Listed records:
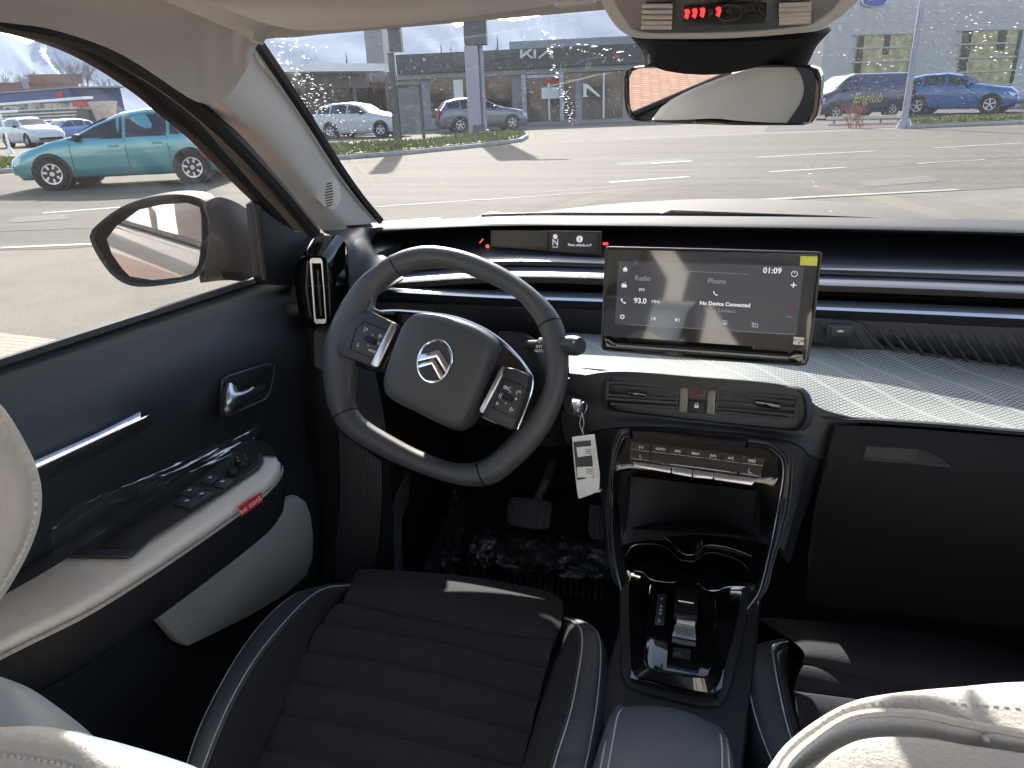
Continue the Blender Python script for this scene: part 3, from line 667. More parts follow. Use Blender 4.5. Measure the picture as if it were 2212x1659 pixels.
# --- windscreen plane
WT = Y(940, 30, .80); WBL = X(811, 480, -.66); WTL = X(545, 92, -.545); WBR = Y(2212, 478, 1.42)
def wsrow(a, b, c): return [V3(a), V3(b), V3(c)]
def wpt(s, t):      # s -1..1 across, t 0 bottom..1 top
    x = s*(.80-.20*t); yb = 1.74-.30*s*s; yt = .93-.05*s*s
    zb = 1.062; ztp = 1.425-.012*s*s
    return V3((x, yb+(yt-yb)*t, zb+(ztp-zb)*t + .018*math.sin(math.pi*t)))
ws = thing('windscreen', (0, 1.3, 1.1), 'dusty windscreen with dried streaks and a black border', 'windscreen')
MB().sheet([[wpt(s/4, t/4) for s in range(-4, 5)] for t in range(0, 5)], 2, 2).build('pane', 'windscreen_glass', ws)
def wsn(s, t):
    a = wpt(s+.01, t)-wpt(s-.01, t); b = wpt(s, t+.01)-wpt(s, t-.01); n = a.cross(b).normalized(); return n if n.y < 0 else -n
def onws(u, v):      # pixel -> windscreen surface (iterative)
    s, t = 0., .5; d = ray(u, v)
    for _ in range(30):
        p = wpt(s, t); q = CAM+d*((p-CAM).dot(wsn(s, t))/d.dot(wsn(s, t))); e = q-p
        a = (wpt(s+.01, t)-p)/.01; b = (wpt(s, t+.01)-p)/.01
        s += e.dot(a)/a.dot(a)*.8; t += e.dot(b)/b.dot(b)*.8
        s = max(-1.3, min(1.3, s)); t = max(-.3, min(1.3, t))
    return wpt(s, t), wsn(s, t)
sm = MB(); random.seed(11)
def blob(u, v, r, asp=1., ang=0.):
    p, n = onws(u, v); p = p+n*.0015
    e1 = (onws(u+4, v)[0]-p); e1 = (e1-n*e1.dot(n)).normalized(); e2 = n.cross(e1); c_, s_ = math.cos(ang), math.sin(ang)
    vs = []
    for k in range(9):
        a = k*.698; rr = r*random.uniform(.6, 1.2); x = rr*asp*math.cos(a); y = rr*math.sin(a)
        vs.append(sm.bm.verts.new(p+e1*(x*c_-y*s_)+e2*(x*s_+y*c_)))
    sm.face(vs)
mmpx = .0007
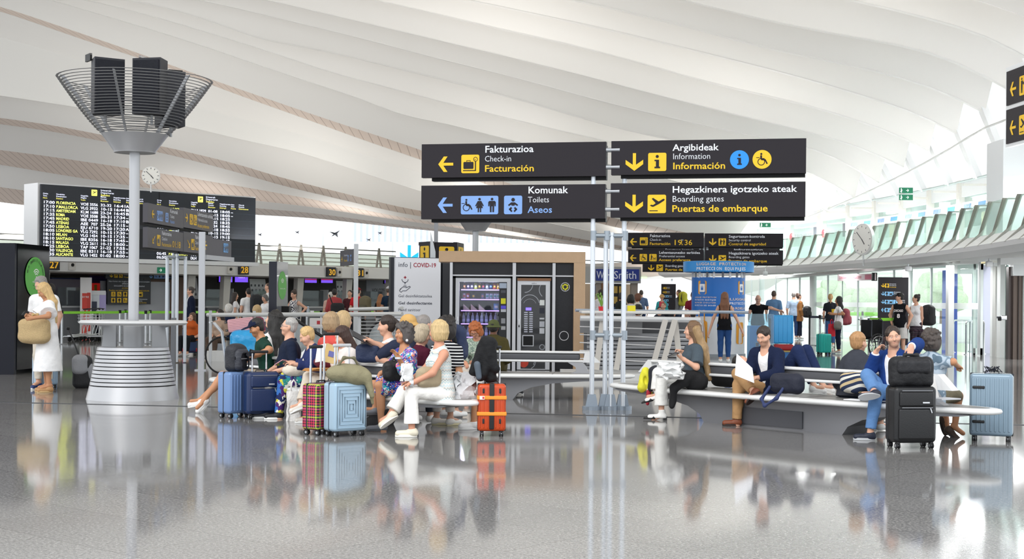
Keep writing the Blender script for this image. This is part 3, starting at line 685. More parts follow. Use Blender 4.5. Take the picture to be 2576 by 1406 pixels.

Required work: Your task is to copy the entries in full and exactly, without any images.

Answer to the task:
Continue the Blender Python script for this scene: part 3, from line 667. More parts follow. Use Blender 4.5. Measure the picture as if it were 2212x1659 pixels.
# --- windscreen plane
WT = Y(940, 30, .80); WBL = X(811, 480, -.66); WTL = X(545, 92, -.545); WBR = Y(2212, 478, 1.42)
def wsrow(a, b, c): return [V3(a), V3(b), V3(c)]
def wpt(s, t):      # s -1..1 across, t 0 bottom..1 top
    x = s*(.80-.20*t); yb = 1.74-.30*s*s; yt = .93-.05*s*s
    zb = 1.062; ztp = 1.425-.012*s*s
    return V3((x, yb+(yt-yb)*t, zb+(ztp-zb)*t + .018*math.sin(math.pi*t)))
ws = thing('windscreen', (0, 1.3, 1.1), 'dusty windscreen with dried streaks and a black border', 'windscreen')
MB().sheet([[wpt(s/4, t/4) for s in range(-4, 5)] for t in range(0, 5)], 2, 2).build('pane', 'windscreen_glass', ws)
def wsn(s, t):
    a = wpt(s+.01, t)-wpt(s-.01, t); b = wpt(s, t+.01)-wpt(s, t-.01); n = a.cross(b).normalized(); return n if n.y < 0 else -n
def onws(u, v):      # pixel -> windscreen surface (iterative)
    s, t = 0., .5; d = ray(u, v)
    for _ in range(30):
        p = wpt(s, t); q = CAM+d*((p-CAM).dot(wsn(s, t))/d.dot(wsn(s, t))); e = q-p
        a = (wpt(s+.01, t)-p)/.01; b = (wpt(s, t+.01)-p)/.01
        s += e.dot(a)/a.dot(a)*.8; t += e.dot(b)/b.dot(b)*.8
        s = max(-1.3, min(1.3, s)); t = max(-.3, min(1.3, t))
    return wpt(s, t), wsn(s, t)
sm = MB(); random.seed(11)
def blob(u, v, r, asp=1., ang=0.):
    p, n = onws(u, v); p = p+n*.0015
    e1 = (onws(u+4, v)[0]-p); e1 = (e1-n*e1.dot(n)).normalized(); e2 = n.cross(e1); c_, s_ = math.cos(ang), math.sin(ang)
    vs = []
    for k in range(9):
        a = k*.698; rr = r*random.uniform(.6, 1.2); x = rr*asp*math.cos(a); y = rr*math.sin(a)
        vs.append(sm.bm.verts.new(p+e1*(x*c_-y*s_)+e2*(x*s_+y*c_)))
    sm.face(vs)
mmpx = .0007
Keep writing the Blender script for this image. This is part 3, starting at line 685. More parts follow. Use Blender 4.5. Take the picture to be 2576 by 1406 pixels.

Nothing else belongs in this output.